Set problem:
Copy whichever lines contain the string "scene".

Record list:
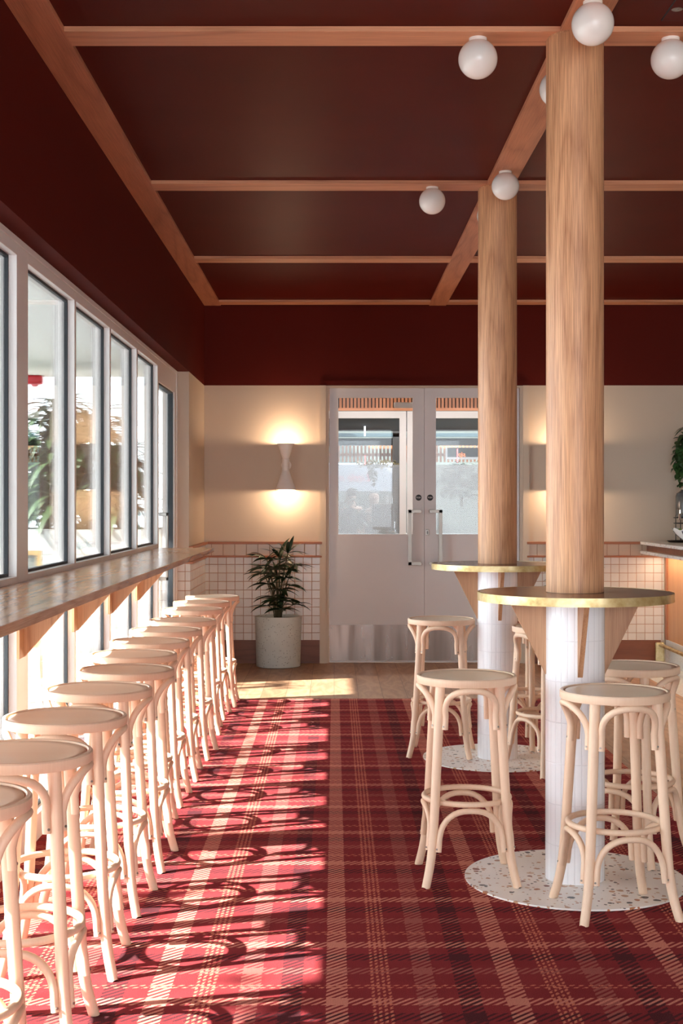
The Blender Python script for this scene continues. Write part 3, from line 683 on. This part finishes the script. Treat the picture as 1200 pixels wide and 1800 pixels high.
---
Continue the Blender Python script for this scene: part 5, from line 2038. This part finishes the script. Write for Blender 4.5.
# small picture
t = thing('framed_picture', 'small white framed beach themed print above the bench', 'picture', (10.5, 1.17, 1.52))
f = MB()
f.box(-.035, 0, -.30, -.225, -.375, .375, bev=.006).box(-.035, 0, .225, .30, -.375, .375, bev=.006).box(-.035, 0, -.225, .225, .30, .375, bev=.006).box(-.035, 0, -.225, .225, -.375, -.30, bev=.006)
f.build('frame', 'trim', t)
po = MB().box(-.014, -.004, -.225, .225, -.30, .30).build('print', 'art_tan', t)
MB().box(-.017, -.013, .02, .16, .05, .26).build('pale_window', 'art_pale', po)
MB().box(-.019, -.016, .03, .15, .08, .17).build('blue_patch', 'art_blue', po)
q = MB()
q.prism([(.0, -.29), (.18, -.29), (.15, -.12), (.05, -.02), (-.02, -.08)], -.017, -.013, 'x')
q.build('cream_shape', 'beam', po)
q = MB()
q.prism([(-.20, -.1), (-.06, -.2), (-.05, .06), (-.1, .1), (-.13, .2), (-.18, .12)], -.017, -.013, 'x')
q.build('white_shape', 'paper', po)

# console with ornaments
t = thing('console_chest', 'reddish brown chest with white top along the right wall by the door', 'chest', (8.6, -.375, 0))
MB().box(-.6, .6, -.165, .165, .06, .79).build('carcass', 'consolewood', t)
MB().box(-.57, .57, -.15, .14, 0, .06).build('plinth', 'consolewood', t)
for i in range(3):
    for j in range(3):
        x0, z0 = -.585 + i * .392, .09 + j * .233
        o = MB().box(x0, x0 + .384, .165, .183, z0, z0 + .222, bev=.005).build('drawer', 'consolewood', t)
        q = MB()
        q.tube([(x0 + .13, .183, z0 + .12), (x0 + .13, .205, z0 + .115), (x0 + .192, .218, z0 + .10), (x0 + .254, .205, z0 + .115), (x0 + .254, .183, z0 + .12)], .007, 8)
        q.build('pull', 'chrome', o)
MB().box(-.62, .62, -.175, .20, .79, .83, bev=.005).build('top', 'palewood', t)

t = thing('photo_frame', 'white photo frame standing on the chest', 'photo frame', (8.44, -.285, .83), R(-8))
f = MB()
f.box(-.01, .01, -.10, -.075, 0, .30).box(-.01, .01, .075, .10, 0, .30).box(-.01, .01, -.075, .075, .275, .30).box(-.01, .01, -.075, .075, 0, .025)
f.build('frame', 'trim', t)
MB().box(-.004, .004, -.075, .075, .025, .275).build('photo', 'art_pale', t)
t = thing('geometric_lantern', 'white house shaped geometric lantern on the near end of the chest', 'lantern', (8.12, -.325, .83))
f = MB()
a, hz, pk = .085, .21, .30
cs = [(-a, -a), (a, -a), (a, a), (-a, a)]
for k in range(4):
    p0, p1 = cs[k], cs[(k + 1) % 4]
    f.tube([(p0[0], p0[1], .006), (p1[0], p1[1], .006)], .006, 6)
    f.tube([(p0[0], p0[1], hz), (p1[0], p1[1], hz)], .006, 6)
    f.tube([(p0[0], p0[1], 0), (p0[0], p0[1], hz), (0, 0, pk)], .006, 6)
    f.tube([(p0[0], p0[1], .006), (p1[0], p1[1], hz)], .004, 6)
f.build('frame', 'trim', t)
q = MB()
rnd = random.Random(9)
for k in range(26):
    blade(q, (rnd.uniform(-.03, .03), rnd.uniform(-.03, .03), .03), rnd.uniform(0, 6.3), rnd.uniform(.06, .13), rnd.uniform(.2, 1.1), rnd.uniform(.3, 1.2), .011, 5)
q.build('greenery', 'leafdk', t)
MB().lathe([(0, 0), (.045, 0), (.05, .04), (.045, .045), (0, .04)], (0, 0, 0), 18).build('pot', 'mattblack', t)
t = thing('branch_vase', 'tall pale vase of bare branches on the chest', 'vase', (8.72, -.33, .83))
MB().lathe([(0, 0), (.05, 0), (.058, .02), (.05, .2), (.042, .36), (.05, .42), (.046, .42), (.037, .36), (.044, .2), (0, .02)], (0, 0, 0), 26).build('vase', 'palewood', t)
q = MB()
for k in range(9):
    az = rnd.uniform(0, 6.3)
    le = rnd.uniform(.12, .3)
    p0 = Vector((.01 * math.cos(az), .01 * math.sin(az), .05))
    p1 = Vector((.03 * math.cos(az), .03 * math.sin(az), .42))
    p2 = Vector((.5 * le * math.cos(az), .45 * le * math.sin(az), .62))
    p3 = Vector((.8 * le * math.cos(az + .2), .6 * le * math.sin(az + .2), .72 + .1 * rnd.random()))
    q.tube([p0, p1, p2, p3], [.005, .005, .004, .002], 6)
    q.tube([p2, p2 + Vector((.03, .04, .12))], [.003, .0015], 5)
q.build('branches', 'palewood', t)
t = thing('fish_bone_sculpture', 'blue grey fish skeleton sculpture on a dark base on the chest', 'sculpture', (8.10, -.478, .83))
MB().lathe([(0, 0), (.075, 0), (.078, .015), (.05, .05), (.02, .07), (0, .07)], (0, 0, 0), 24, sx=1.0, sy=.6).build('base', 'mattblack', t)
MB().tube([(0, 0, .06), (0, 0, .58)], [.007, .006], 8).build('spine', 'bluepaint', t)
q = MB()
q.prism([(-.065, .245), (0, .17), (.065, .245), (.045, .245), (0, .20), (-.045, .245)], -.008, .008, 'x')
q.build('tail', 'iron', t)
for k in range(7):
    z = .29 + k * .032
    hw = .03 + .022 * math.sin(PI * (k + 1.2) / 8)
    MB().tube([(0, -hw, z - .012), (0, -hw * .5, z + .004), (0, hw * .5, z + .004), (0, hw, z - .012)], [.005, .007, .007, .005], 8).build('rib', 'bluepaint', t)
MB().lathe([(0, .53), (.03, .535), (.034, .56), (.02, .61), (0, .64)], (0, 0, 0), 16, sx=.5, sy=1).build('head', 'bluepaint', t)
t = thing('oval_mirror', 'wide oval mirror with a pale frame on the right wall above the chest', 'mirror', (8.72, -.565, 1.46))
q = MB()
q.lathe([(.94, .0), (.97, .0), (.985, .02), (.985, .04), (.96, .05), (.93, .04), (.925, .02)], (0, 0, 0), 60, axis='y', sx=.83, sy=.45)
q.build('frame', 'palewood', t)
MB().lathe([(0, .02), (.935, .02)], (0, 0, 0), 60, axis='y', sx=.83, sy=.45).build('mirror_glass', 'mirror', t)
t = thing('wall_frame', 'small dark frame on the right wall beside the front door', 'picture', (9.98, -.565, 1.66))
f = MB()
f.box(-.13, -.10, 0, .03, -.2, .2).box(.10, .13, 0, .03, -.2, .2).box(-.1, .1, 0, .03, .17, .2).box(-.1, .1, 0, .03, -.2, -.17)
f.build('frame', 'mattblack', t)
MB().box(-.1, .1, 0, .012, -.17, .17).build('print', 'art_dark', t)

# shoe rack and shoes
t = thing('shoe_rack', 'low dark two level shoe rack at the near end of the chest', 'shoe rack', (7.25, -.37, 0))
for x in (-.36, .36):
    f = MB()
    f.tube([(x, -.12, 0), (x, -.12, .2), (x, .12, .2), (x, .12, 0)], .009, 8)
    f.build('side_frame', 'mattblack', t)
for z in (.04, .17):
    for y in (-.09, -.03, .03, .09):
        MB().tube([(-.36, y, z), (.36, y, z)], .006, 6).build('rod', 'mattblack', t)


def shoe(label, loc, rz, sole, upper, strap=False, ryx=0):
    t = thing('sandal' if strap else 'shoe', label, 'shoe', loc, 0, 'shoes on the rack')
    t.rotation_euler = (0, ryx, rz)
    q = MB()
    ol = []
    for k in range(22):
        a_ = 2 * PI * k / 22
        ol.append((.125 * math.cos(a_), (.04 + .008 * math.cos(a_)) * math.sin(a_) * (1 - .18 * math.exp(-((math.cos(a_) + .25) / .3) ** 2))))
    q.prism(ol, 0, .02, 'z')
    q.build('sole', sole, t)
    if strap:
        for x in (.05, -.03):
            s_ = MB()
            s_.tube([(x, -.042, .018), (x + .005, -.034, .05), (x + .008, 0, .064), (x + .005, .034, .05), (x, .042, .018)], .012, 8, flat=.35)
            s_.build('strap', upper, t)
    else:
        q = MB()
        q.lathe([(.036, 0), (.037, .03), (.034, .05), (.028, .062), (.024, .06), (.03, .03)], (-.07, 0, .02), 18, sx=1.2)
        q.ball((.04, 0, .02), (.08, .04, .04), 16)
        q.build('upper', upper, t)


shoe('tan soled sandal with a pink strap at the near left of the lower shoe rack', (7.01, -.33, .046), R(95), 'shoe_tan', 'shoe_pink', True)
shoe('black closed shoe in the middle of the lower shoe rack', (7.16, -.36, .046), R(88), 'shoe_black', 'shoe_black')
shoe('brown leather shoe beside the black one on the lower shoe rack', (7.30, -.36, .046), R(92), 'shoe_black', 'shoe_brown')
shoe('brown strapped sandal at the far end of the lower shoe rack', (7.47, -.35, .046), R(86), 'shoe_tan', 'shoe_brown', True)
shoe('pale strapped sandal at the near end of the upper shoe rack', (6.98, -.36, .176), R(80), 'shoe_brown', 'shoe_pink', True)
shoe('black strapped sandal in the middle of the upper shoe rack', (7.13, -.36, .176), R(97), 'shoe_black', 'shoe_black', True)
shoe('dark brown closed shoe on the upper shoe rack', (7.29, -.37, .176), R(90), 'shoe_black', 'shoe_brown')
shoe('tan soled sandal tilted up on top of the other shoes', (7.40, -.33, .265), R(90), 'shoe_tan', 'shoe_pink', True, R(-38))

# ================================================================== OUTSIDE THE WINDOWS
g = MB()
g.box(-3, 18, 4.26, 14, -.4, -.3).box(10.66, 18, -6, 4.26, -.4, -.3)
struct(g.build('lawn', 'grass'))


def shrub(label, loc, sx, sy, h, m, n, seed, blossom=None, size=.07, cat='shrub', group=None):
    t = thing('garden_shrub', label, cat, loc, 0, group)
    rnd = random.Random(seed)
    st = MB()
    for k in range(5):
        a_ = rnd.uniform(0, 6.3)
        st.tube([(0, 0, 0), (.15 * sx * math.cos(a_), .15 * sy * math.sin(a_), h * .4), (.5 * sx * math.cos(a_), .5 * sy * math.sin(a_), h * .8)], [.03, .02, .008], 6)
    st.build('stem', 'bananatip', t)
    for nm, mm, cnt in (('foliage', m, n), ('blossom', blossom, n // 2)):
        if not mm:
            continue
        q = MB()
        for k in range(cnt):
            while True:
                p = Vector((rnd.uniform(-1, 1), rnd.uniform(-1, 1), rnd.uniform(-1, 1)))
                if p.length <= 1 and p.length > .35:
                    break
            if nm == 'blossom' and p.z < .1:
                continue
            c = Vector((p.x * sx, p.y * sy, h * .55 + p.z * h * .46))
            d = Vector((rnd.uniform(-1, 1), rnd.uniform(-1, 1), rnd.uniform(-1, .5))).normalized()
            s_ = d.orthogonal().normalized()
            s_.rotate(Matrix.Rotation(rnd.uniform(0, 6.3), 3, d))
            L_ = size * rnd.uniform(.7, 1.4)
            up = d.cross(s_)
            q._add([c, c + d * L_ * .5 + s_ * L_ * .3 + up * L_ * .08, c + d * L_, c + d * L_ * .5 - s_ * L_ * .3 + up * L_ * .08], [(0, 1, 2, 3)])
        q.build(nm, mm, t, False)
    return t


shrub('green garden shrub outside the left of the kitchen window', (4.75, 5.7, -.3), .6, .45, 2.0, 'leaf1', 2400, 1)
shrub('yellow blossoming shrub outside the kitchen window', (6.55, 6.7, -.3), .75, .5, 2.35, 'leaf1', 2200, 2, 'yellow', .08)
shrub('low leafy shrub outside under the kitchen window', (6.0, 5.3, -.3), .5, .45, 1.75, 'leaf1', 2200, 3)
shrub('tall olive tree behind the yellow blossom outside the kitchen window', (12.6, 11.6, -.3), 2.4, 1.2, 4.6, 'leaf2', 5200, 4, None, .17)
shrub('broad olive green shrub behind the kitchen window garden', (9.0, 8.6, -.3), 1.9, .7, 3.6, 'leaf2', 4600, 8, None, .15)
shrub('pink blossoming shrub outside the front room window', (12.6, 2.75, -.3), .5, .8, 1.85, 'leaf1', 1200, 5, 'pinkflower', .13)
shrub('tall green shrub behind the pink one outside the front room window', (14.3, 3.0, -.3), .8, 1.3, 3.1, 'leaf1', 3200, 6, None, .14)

Written answer:
The Blender Python script for this scene continues. Write part 3, from line 683 on. This part finishes the script. Treat the picture as 1200 pixels wide and 1800 pixels high.
Continue the Blender Python script for this scene: part 5, from line 2038. This part finishes the script. Write for Blender 4.5.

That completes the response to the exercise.